I heard that the precursor to the headless horseman was a fey-like creature in their mythology that was a lesser death god. This creature would howl and those who heard it's howl would die, and it had a giant whip made out of a spine.

That would be the Dullahan, who was formerly a Celtic Fertility god who demanded human sacrifice. Eventually they stopped worshiping him (cuz he was a jerk) and then he rode out to get his own sacrifices.


Um...Whose spine? Or did you mean a whip made out of multiple spines? I'm pretty sure that the average human spine isn't long enough to make a proper whip, so you'd just be waggling some bones in people's faces.

Also, I guess the important question is, which fey are we now going with? The people who are cruel tricksters who sculpt minds, or the incomprehensible forces of nature? Through for some reason the forces of nature thing reminds me of Wendigos, given that the victims start to become predators.

I believe its made out of his victims. So its multiple spines.

Also how did i forget Wendigos? Those things are totally fey like, also extremely creepy.

Randomguy
2016-05-24, 11:06 PM
Have you ever read the web serial "Pact"? They had some pretty creepy fey.

The fey in Pact technically never lied, but manipulated the truth to absurd extents. They enjoyed tricking mortals essentially out of boredom, and liked to see how far they could take things.



In one chapter, a mortal goes to the world of the Fey to meet with an ambassador. The ambassador promises her and her familiar safe passage. Not included in the promise for safe passage is the mortal's unborn child.

In another of the chapters, a faerie offers Maggie Holt a magic ring in exchange for something from her backpack. She accepts the deal, and he takes a piece of paper with her name on it. He uses this to steal her name, and with some glamour he steals her identity as well. And the magic ring? The deal was that the ring would go to Maggie Holt. That was his name now.

This same faerie invited a girl to the Faeire House, with the promise that she would be unharmed and could leave when the clock struck midnight. Then he manipulated time in the house so that midnight never came. She was trapped there for years while he took her place in the outside world.

Yora
2016-05-25, 03:38 AM
That would be the Dullahan, who was formerly a Celtic Fertility god who demanded human sacrifice. Eventually they stopped worshiping him (cuz he was a jerk) and then he rode out to get his own sacrifices.

Gorgons appear to have been guardian spirits in the older sources. That whole idea of being a cursed priestess comes only very late from a Roman fiction writer.

Joe the Rat
2016-05-25, 09:46 AM
A lot of old spirit and monster tales can be (re)worked as Fey.

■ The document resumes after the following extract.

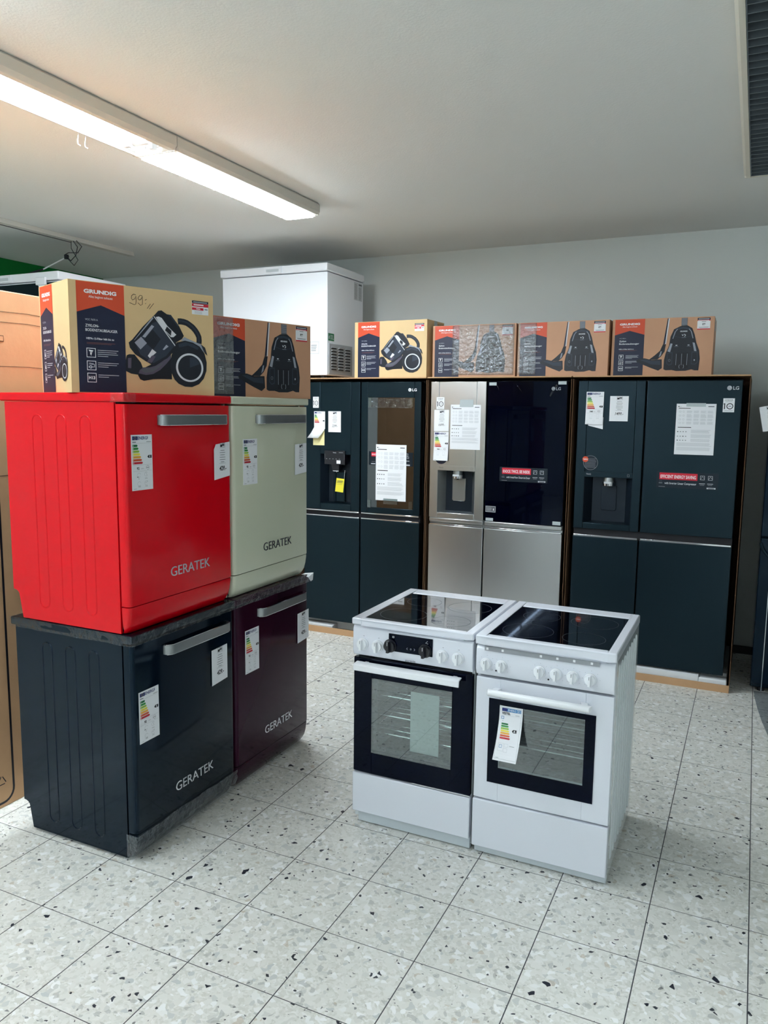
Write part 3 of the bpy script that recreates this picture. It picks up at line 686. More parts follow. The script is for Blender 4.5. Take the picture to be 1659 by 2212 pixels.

For my world they are (among other things) taking the place of Genies in stories - or more specifically the high-ranking Court Fey are Genies, mechanically. This gets creepy when you deal with their other elements. Djinn - Air - Dark Court - are not Nice. They are hunters and thieves, but if you can steal a wish from them, they have to grant it. Dao - Earth - Autumn Court - are big on wealth and trade. They are the easiest to acquire a boon from, but you may not understand exactly what you were asked to give. They take trade very seriously. The strongest of them can decide not to accept trades at all. You will be unable to speak in their presence if they do not wish to exchange words with you.